**Entries with scene source code**.

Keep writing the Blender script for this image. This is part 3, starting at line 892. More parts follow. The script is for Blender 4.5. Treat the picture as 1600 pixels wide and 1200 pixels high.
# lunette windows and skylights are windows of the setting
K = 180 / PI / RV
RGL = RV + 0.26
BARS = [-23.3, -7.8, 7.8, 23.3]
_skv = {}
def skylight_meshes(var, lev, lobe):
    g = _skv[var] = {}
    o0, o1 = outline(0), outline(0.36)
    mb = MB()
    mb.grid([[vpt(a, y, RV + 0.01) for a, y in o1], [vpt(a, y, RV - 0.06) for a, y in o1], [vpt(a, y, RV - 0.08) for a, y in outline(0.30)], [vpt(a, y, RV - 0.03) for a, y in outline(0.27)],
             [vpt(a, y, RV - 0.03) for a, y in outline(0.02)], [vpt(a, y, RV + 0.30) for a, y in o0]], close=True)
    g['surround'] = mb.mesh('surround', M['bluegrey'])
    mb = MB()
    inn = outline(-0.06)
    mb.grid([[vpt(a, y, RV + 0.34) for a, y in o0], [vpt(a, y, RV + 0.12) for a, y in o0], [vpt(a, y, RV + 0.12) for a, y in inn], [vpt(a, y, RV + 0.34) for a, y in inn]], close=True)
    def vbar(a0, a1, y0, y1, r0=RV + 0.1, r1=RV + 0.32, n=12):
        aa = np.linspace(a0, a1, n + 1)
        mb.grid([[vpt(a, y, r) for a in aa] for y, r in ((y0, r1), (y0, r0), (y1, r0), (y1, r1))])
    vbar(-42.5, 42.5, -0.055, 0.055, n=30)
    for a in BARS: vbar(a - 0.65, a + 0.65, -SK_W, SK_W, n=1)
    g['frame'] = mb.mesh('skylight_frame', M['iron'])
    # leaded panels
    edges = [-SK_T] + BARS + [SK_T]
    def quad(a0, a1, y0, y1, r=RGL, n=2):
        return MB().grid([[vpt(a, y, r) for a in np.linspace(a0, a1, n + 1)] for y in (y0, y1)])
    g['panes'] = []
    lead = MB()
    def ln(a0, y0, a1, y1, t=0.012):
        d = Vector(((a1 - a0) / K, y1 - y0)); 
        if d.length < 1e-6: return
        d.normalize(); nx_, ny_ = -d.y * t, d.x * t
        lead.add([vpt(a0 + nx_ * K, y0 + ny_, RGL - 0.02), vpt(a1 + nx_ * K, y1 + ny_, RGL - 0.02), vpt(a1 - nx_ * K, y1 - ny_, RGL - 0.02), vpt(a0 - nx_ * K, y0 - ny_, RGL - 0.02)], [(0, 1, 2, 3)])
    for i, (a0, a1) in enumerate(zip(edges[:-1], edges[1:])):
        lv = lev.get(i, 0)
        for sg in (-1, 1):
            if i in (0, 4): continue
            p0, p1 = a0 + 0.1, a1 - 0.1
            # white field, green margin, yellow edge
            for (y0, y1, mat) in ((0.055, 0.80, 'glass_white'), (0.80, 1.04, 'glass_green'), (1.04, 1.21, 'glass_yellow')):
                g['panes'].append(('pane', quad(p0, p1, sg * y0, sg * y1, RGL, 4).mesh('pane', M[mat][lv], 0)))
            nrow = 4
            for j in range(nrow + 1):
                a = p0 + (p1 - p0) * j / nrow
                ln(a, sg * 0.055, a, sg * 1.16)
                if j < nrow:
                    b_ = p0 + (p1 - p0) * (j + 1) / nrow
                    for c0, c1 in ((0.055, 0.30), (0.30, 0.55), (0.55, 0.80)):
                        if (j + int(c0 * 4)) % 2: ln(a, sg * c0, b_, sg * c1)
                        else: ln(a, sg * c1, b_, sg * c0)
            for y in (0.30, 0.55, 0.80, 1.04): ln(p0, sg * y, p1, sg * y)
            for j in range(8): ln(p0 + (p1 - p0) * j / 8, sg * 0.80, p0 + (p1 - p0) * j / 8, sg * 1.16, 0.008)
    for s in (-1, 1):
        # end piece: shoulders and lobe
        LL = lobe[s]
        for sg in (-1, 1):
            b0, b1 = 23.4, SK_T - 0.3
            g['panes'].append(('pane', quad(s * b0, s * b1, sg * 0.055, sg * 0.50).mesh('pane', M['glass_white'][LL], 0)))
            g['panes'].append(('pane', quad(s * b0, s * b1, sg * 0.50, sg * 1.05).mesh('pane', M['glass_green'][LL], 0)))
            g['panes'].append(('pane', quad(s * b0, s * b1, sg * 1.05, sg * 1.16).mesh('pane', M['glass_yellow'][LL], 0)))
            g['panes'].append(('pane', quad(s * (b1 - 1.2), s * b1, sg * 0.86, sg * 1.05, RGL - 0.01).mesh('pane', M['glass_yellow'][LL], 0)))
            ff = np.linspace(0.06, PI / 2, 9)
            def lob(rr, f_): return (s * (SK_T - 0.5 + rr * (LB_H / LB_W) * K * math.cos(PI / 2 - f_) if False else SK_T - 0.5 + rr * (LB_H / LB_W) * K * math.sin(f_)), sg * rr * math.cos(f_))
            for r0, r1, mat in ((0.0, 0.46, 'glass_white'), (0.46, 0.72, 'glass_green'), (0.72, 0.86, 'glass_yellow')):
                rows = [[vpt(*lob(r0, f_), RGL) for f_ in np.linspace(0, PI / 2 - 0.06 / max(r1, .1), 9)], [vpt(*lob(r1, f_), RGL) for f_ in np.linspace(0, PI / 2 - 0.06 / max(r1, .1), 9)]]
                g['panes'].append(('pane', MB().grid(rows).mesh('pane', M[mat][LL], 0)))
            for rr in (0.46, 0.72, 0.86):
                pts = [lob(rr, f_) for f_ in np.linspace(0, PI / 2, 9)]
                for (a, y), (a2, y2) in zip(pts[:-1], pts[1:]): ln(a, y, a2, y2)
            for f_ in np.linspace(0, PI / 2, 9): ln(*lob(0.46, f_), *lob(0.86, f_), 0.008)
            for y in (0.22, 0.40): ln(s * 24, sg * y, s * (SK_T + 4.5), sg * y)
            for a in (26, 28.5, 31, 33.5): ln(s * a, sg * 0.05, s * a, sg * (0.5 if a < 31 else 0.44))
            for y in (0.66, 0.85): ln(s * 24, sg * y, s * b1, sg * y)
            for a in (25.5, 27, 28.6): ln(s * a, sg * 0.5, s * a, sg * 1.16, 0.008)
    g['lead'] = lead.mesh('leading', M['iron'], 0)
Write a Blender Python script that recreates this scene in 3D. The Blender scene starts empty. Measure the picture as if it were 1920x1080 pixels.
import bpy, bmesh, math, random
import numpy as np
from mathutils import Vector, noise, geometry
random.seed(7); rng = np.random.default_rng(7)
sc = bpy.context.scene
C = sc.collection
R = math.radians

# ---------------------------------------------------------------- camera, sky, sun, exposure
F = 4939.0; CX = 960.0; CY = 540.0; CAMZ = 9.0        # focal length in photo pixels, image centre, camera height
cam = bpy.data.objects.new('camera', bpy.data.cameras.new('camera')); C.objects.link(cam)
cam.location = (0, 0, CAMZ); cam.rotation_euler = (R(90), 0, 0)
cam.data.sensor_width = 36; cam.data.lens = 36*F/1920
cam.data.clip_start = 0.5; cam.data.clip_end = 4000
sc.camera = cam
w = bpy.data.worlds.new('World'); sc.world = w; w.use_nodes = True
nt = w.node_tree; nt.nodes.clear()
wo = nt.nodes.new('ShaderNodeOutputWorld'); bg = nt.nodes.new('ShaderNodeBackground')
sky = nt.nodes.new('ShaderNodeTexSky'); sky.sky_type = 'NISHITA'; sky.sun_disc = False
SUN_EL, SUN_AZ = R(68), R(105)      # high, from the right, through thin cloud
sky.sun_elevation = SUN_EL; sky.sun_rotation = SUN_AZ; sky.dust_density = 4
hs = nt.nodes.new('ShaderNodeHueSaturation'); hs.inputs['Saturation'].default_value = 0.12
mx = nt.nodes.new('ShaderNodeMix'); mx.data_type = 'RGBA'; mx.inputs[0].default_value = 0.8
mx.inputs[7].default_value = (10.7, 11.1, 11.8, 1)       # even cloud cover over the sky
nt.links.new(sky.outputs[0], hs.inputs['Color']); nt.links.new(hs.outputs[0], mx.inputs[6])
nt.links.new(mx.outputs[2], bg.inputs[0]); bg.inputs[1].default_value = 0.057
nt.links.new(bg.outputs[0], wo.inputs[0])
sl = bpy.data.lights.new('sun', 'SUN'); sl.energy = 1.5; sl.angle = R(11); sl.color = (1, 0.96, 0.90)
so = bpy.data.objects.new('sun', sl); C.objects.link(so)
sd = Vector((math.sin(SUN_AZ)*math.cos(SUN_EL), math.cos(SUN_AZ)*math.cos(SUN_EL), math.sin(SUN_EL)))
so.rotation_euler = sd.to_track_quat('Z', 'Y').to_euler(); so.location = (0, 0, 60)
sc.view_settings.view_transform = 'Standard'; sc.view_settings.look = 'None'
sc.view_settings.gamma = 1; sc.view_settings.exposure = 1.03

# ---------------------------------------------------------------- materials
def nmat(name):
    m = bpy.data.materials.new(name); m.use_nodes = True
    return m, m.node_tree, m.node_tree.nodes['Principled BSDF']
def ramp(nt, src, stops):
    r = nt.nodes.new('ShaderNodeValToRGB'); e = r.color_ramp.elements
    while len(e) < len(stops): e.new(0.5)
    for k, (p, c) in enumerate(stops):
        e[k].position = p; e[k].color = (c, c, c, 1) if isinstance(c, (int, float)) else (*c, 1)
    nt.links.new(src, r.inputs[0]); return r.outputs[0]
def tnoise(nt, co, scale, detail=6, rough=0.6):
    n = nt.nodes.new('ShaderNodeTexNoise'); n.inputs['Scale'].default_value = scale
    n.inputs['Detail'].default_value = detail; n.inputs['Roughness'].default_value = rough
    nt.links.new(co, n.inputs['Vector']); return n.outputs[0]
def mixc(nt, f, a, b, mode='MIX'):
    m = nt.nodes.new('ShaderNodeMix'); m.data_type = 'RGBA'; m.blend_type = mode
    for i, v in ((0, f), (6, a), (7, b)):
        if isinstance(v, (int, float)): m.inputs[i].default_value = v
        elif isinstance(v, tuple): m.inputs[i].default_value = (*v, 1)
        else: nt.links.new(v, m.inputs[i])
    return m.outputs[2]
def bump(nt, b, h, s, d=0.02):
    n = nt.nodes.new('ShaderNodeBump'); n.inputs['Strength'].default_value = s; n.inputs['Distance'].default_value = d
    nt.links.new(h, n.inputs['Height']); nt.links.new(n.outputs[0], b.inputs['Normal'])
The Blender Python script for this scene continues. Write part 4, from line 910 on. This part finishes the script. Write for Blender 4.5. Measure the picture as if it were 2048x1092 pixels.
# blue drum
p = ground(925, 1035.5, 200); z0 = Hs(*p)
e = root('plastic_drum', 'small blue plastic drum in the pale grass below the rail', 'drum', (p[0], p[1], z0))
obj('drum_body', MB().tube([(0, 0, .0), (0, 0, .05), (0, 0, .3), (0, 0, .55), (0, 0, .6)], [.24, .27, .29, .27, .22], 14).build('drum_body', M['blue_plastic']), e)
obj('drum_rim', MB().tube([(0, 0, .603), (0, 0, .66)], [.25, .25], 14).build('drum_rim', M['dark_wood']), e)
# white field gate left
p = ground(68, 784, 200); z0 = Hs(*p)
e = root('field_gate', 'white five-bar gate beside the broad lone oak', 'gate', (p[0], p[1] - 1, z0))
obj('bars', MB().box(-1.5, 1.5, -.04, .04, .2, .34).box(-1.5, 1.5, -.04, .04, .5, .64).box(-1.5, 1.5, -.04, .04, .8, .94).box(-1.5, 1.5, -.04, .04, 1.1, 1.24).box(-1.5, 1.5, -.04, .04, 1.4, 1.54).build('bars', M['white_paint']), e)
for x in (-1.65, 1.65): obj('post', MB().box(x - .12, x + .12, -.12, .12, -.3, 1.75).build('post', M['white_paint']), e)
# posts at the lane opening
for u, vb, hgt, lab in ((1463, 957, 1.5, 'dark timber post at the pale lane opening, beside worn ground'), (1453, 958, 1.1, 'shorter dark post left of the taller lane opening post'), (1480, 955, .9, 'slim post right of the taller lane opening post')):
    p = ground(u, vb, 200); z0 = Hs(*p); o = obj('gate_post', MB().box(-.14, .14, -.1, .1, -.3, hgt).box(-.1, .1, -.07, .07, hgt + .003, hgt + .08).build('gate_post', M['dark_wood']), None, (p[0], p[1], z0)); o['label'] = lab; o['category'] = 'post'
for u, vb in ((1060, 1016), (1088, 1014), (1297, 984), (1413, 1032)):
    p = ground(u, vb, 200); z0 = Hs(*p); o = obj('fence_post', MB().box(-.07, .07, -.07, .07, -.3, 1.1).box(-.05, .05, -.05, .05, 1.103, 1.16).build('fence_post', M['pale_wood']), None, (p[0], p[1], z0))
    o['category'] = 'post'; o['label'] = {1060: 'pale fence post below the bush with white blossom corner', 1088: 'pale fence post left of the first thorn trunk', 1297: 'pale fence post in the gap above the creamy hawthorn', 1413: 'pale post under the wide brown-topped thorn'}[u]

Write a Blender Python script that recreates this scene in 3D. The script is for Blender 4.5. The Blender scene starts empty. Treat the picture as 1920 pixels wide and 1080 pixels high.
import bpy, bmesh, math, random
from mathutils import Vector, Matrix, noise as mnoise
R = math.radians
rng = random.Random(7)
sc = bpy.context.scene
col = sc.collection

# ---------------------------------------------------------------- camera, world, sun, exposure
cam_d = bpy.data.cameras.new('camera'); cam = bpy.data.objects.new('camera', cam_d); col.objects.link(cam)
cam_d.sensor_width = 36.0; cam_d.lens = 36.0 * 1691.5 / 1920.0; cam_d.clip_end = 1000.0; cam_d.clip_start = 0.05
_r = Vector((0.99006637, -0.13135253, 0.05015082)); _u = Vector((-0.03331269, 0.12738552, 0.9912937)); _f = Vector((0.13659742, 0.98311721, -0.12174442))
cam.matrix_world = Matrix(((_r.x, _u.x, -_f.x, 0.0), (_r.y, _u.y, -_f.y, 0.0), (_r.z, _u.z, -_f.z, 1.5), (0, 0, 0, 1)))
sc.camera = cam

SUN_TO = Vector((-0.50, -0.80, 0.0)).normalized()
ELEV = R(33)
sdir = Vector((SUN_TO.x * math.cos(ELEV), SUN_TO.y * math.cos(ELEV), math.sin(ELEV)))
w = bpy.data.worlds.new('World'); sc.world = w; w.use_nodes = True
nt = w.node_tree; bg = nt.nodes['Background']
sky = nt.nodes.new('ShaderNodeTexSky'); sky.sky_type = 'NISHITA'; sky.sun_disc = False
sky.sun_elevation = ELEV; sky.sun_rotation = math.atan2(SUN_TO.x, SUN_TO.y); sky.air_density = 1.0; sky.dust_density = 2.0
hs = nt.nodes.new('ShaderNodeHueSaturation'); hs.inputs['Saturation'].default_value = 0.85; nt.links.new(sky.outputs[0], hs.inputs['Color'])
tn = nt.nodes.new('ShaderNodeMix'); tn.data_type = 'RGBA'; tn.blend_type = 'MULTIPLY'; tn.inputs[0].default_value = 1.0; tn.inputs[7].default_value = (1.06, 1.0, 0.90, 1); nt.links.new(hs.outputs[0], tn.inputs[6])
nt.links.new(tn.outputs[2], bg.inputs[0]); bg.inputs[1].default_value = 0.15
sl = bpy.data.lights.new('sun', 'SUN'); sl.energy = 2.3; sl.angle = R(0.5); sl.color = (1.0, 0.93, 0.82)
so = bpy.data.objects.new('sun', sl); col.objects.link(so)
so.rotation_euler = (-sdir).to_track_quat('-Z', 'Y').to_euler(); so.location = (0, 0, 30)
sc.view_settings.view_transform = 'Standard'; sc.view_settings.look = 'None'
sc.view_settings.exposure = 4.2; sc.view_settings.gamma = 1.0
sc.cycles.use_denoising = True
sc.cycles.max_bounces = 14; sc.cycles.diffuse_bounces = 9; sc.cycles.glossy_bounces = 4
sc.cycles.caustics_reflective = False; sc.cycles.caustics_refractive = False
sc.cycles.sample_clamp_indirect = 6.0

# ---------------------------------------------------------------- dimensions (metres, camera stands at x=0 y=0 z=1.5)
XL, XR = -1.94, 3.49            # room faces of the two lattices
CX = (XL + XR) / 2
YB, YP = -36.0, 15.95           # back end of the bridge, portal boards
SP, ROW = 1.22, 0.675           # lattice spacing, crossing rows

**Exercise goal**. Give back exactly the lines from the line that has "1080 pixels high." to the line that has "col = sc.collection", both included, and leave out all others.

**Response**.
Write a Blender Python script that recreates this scene in 3D. The script is for Blender 4.5. The Blender scene starts empty. Treat the picture as 1920 pixels wide and 1080 pixels high.
import bpy, bmesh, math, random
from mathutils import Vector, Matrix, noise as mnoise
R = math.radians
rng = random.Random(7)
sc = bpy.context.scene
col = sc.collection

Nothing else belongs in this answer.